Throughout history, all art forms have reflected the cultural elements of communities. As a result, there has been a constant exchange between artists and the communities from which they originate. Essentially, the arts have been impacted and influenced by their communal environments, and inversely, communities have been impacted by the artistic forms emanating from within them. Fashion trends as an art form, especially those prominent in Hip-Hop culture, are exemplary of this mirrored relationship. Furthermore, the art of fashion has been moved forward by the push and pull between forces of innovation and conformity within specific communities. In this vein, Malcolm’s character felt that he did not fit into the stereotypical mold of the young black male in Inglewood, California. In the midst of gangs and drugs that existed within his community, he was considered a “nerd” because he was focused on school, played in a punk band called “Oreo” with his two friends, and he was still a virgin. In his position, I believe that Malcolm and his friends embraced this particular style as a conscious derivative of the past in an attempt to escape the harsh realities of their present. Even though Malcolm and his friends did not actually live through the ‘90s, the concept of their nostalgia as a form of rebellion against the expected norm, paid homage to the idea of “better times”. Consequently, this establishes a direct link between one’s socio-economic environment and their artistic expression of their status within it. According to Dictionary.com, socio-economics is “the study of the interrelation between economics and social behavior.”

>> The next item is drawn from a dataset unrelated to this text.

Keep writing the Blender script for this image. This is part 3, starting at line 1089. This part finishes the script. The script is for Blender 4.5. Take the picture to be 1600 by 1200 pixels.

On Friday, June 26th, a documentary was released that traces the history of Hip-Hop fashion entitled, Fresh Dressed. According to this film, the term “fresh” refers to “a crisp, new-in-the-box fashion look or tidy appearance.” Not only does this film discuss the impact that fashion has made on Hip-Hop culture, but it also notes fashion’s role to express commentary on social and economic statuses. Again, the mirrored relationship exemplified in fashion is explored. So, what is the connection between socio-economic statuses and artistic forms? In this documentary, Hip-Hop mogul, Damon Dash, makes a profound statement on the matter. He mentions that the whole idea of looking fresh stems from “the insecurity of not having anything.” He continues:

“The only way that you can kind of show that you have anything and feel some kind of status is, you know, what you have on your body. What you have on your body is a reflection of how you’re economically doing. It’s just a status symbol based on insecurity.”

Shirt King Phade, Co-Founder of Shirt Kings adds to Dash’s point, “When times are bad, a lot of people tend to gravitate towards art. Art takes our mind to another place.”

What I personally appreciate about the artistic expression of fashion, especially in Hip-Hop culture, is its ability to be both definitive and flexible. While at times a person can clearly take on a specific “look”, that same person remains able to represent his or her own individuality, ideas, or personal philosophy through their stylistic choices. In a sense, fashion can be a reflection of a person’s search for an identity within a paradigm of a specific culture. In the documentary, Pharrell Williams states, “When you’re young, there’s like a sense of wanting to express yourself…an importance of individuality.” This urge to find and establish individuality is a prominent challenge for the main characters of Dope. While Malcolm is not the only exception to the perceived “black male” typecast, through his character, the film examines a spectrum of stereotypes that are projected both inside and outside of an urban community. As seen in the current events that have spurred recent protest movements, stereotypes of black males are in full swing in today’s cities throughout the world, and our youth are continually placed at the intersection between expression of their own values, cultural histories, and pressures within community environments.